If today's pop music really reflected U.S. society, it would reveal a broken, deteriorating nation that is facing a major crisis. Poverty is rising. The gap between rich and poor is at obscene levels. More and more kids are going hungry. The once Great American Middle Class is becoming extinct. And yet our corrupt government does nothing but act as a concierge service for the Rich & Powerful.
Do today's hitmakers like Justin Timberlake or Robin Thicke have anything to say about all this? No---in fact today's popular music has nothing much to say about anything, bar the odd left-field hit from Chumbawamba.
One artist who always did keep it real was the great Paul Robeson (1898-1976). One of the most important progressive artists of all time, Robeson was often persecuted by the Powers That Be for his beliefs. But he never apologized and never backed down.

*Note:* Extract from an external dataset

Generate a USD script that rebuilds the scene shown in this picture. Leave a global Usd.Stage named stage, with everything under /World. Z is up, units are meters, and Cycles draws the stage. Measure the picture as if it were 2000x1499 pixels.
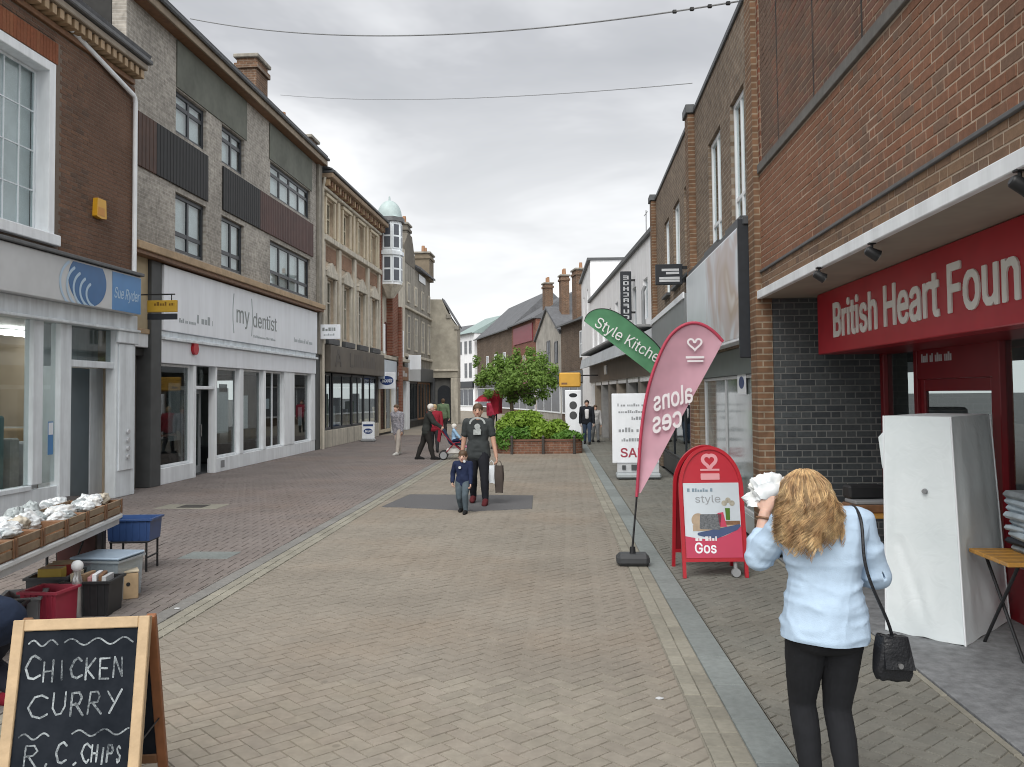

In the video above, Robeson pays homage to another great progressive hero, Joe Hill, who was executed in 1915.
Today, it's easy for some to mock Robeson's leftist beliefs as "naive." But what I've always found really naive is how so many in our society now embrace a unregulated, unfettered "free market" as the answer to everything.
Somehow, in our society, it's always the lefties who are regarded as naive. But those who embrace hard-core dog-eat-dog capitalism are somehow regarded as "sensible" and "realistic."
But those who don't learn history are doomed to repeat the mistakes of the past. Back in the 1930s, unfettered capitalism led to the Great Depression. I believe that today's unfettered capitalism will likely lead to nothing less than the end of America as we know it.
The fact is, the middle class is dying in America. And without a healthy, vibrant middle class around to buy the products that the system produces, U.S. capitalism won't survive for much longer.
Where are the Joe Hills of today? And for that matter who is our generation's equivalent of Paul Robeson? You certainly won't ever find such a singer, watching the banalities of the corporate wank-fest called the Grammy Awards.